Ze volgde haar opleiding aan de Koninklijke Academie voor Beeldende Kunsten in Den Haag en had tentoonstellingen in Aarschot, Amsterdam, Breda, Antwerpen en Groningen, waar ze zich in 1987 vestigde. Inmiddels heeft ze in het Noorden meerdere tentoonstellingen achter de rug, zoals nog zeer onlangs de tentoonstelling van haar schetsen op papier, in het koetshuis van de Fraeijlemaborg in Slochteren. Ze maakte reizen die als vakantie gepland waren maar eindigden als werkreis door Algerije, Spanje, Italië en Praag. Het schilderen van de rode en gele aarde in Algerije verraadt een zelfde verlangen naar het weergeven van de essentie van een waarneming als de bruine, blauwe en gele kleuren in de schilderijen van de kleilandschappen van Noord-Nederland. Haar schilderijen lijken te zijn gemaakt in een traditie van de bekende Groninger schildersgroep De Ploeg van de vorige eeuw, maar niets is minder waar: ‘Ik leerde die stroming pas echt kennen toen ik al een tijdje in Groningen woonde. Maar ik voel zeker een verwantschap met de mensen van De Ploeg.’ Natuurlijk vermoedt ze een zelfde fascinatie met het landschap, maar haar werk heeft een heel eigen karakter.

Land en licht

De vraag waarom een mens schildert en dan speciaal landschappen is natuurlijk altijd een hele opgave. Maike heeft er geen moeite mee: ‘Iets in een beeld dat ik zie grijpt me, daar moet ik de essentie van vastleggen. Ik voel en proef een karakter, een kern van datgene wat ik waarneem en ervaar en dat moet vastgelegd worden. Ik word door een beeld van het landschap getroffen, mijn ogen vangen dat beeld, en daarna probeer ik dat beeld weer te geven.’ Het is niet altijd even gemakkelijk, vindt ze. ‘Het wordt al gauw zo’n zweverig praatje, maar toch: ik wil alleen de essentie, laat de details weg, voortdurend zoek ik naar die kern, tot ik denk: ja, dit is het!’ Er zit niet van tevoren een plaatje van het gezochte beeld in haar hoofd, het moet ontstaan tijdens het schilderen. Nog een omschrijving: ‘Ik zie land en licht en ervaar een niet-visueel-waarneembare sensatie en daarvan probeer ik het wezen vast te leggen; zo ervaar ik mijn werk.’

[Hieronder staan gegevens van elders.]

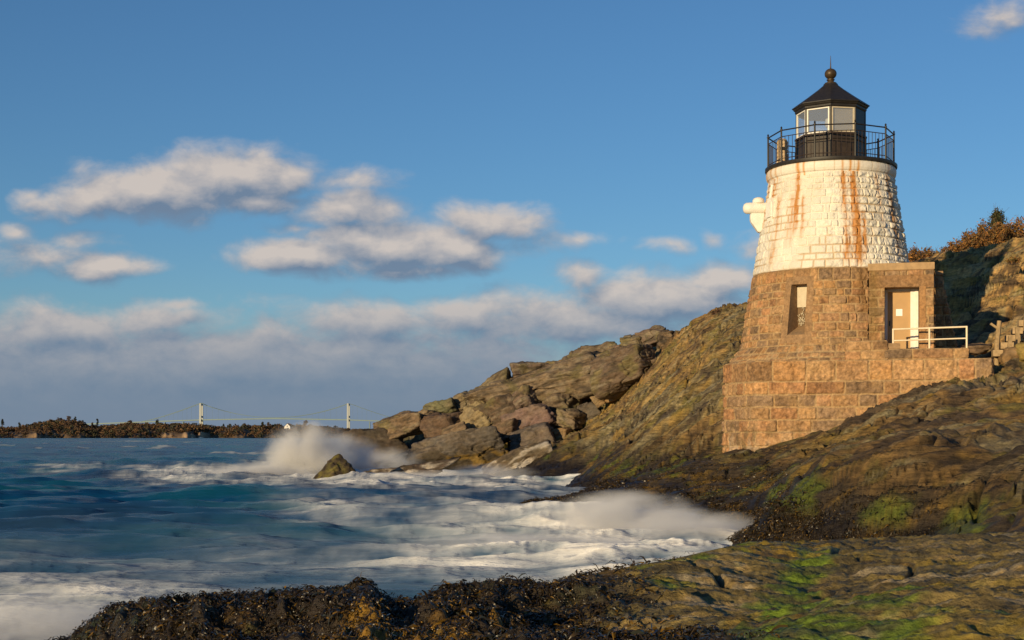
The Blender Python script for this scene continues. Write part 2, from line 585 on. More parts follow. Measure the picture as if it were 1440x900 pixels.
# tide zone: black algae, rockweed, green algae
right = sstep(1050, 1250, PX)
tide = ZZ + .35 * nz2 + .25 * nz1
upper = 1.25 - .35 * right + .35 * sstep(70, 80, YY)
wz = sstep(upper + .25, upper - .25, tide)
c = mixc(c, (.045, .034, .02), wz * .9)
c = mixc(c, (.19, .115, .018), wz * sstep(-.05, .3, nz2 + .5 * nz3) * .8)
gz = wz * sstep(.02, .35, nz4 + .5 * nz2 + .25 * sstep(980, 1150, PX) - .1) * sstep(.25, .7, ZZ)
c = mixc(c, (.095, .125, .014), gz * .85)
deep = sstep(.70, .35, tide + .18 * right)
c = mixc(c, (.016, .012, .009), deep * .92)
wetm = np.clip(wz * .55 + deep * .3, 0, 1)
cols = np.concatenate([np.clip(c, .01, .9), wetm[..., None]], -1).reshape(-1, 4)
vv = np.stack([XX, YY, ZZ], -1).reshape(-1, 3)
fk = (Z0[:-1, :-1] > -1.9)
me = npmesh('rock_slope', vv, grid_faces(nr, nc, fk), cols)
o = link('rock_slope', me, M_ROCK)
tag(o, 'layered rocky headland slope running down to the sea below the lighthouse', 'rock slope', kind='structure')
WEEDZ = (PX, YY, XX, ZZ, wz, deep, nz2)

# foreground ledge
FORE = [spot(*a) for a in [
    (90, 897, 12.5), (150, 856, 12.2), (200, 843, 12), (300, 837, 11.8), (430, 831, 11.5), (480, 832, 11.3), (512, 820, 11.1), (540, 846, 11.1), (560, 853, 11.2), (578, 857, 11.3), (596, 850, 11.5), (625, 833, 11.8), (680, 820, 12.2),
    (720, 817, 12.5), (775, 827, 13), (850, 810, 13.5), (950, 790, 14.5), (1060, 766, 16), (1200, 758, 16), (1440, 748, 15.5), (1700, 740, 15.5),
    (200, 905, 9.6), (350, 905, 8.2), (510, 905, 7.3), (720, 905, 6.6), (1000, 905, 6.2), (1200, 905, 6), (1440, 905, 5.8), (1700, 905, 5.8),
    (350, 865, 9.6), (510, 860, 8.8), (640, 875, 8.2), (720, 855, 9.2), (900, 850, 9.0), (1060, 820, 10.2), (1200, 825, 9), (1440, 820, 9), (1250, 785, 12), (1440, 780, 12),
    (1080, 868, 7.6), (1010, 830, 9.4)]] + [
    (60, 14, -.5), (90, 15.5, -1), (300, 14.2, -1), (510, 13.6, -1), (620, 14.5, -1), (720, 15.2, -1), (850, 16.5, -1), (950, 17.6, -.8), (1060, 19.5, -.6), (1200, 19.5, .3), (1440, 19, .6), (1700, 19, .7),
    (-200, 11, -1.2), (0, 9.5, -.6), (100, 8, .0), (300, 6, .55), (720, 4, 1.05), (1200, 4, 1.1), (1700, 4, 1.1), (200, 4, .8), (-200, 5, -.6), (-200, 14, -1.5)]
fore_s = Spots(FORE, .0008)
fc, fr = 1100, 620
fpx = np.linspace(-160, 1800, fc)
fY = np.exp(np.linspace(math.log(4.2), math.log(20.0), fr))
FP, FY = np.meshgrid(fpx, fY)
FX = (FP - 720) / F * FY
F0 = fore_s(FP, FY)
weedL = sstep(980, 700, FP + 120 * perlin(FX * .8, FY * .8, 0, 30) - 160 * sstep(10.5, 8.0, FY))   # weed-covered part
weedL = np.clip(weedL, 0, 1)
fs = F0 + .12 * FX - .03 * FY + .12 * fbm(FX * .5, FY * .5, 1, 3, 31)
fd = .07 * fbm(FX * .6, FY * 1.1, 2, 3, 32) + .028 * fbm(FX * 3, FY * 5, 2, 4, 33, .6)
fd = fd + (1 - weedL) * (.05 * ledge(fs / .13 + .35 * perlin(FX * .7, FY * .9, 2, 34), 4) * sstep(-.2, .3, perlin(FX * .6, FY * .8, 5, 39)) + .018 * ledge(fs / .035 + .5 * perlin(FX * 1.5, FY * 2, 2, 43), 3) + .03 * fbm(FX * 2.2, FY * 9, F0 * 9, 5, 35, .62) + .012 * fbm(FX * 14, FY * 22, 1, 3, 44))
fd = fd + weedL * (.10 * np.abs(fbm(FX * 5, FY * 5, 4, 3, 36)) + .16 * np.abs(perlin(FX * 1.5, FY * 1.5, 4, 37)) + .05 * fbm(FX * 9, FY * 9, 4, 2, 45) - .15)
fcr = sstep(.03, 0, np.abs(perlin(FX * .45, FY * .6, 3, 38))) * (1 - weedL)
FZ = F0 + fd * sstep(-1.2, -.2, F0) - .08 * fcr
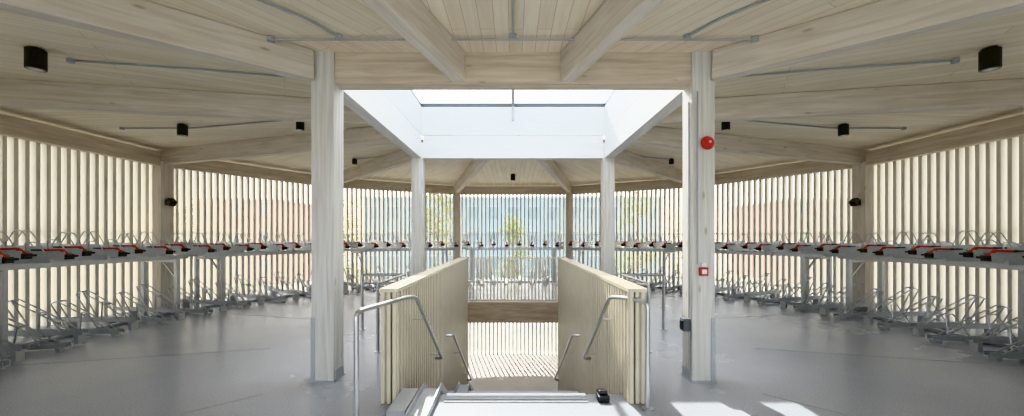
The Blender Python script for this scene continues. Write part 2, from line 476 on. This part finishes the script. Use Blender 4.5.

Het is niet alleen Groningen dat ze schildert, hoewel daar de kern van haar werk ligt. Maar ook omringende gebieden, de Friese waddeneilanden, veenlandschappen op de Fries-Drentse grens, het Noordduitse Ost-Friesland en de Eems met de Duitse vissersplaatsjes als Pogum en Petkum heeft ze voor haar werk ontdekt. Veel schetswerk doet ze buiten, in die gebieden zelf, en dan maakt ze vanuit de schetsen in haar atelier grote schilderijen op linnen. ‘Het reizen om op zoek te gaan naar goede plekken om te schilderen is leuk. Gelukkig verkoopt mijn werk tegenwoordig precies goed genoeg om er niet alleen van te kunnen leven, maar me ook af en toe zo’n werkreisje te gunnen. De verkoop is overigens niet het belangrijkste doel, natuurlijk wel leuk. Maar ik ben het meest tevreden als bijvoorbeeld een boer eindeloos met me over een schilderij kan praten en herkent dat het geschilderde graan gerst is en vertelt hoe hij dat verbouwt. Dat is veel leuker dan de grote interessante verhalen van snobs! Neen, als ik niet schilder, ben ik niet compleet, ik ben blij dat ik dit werk zó en in deze landschappen kan doen.’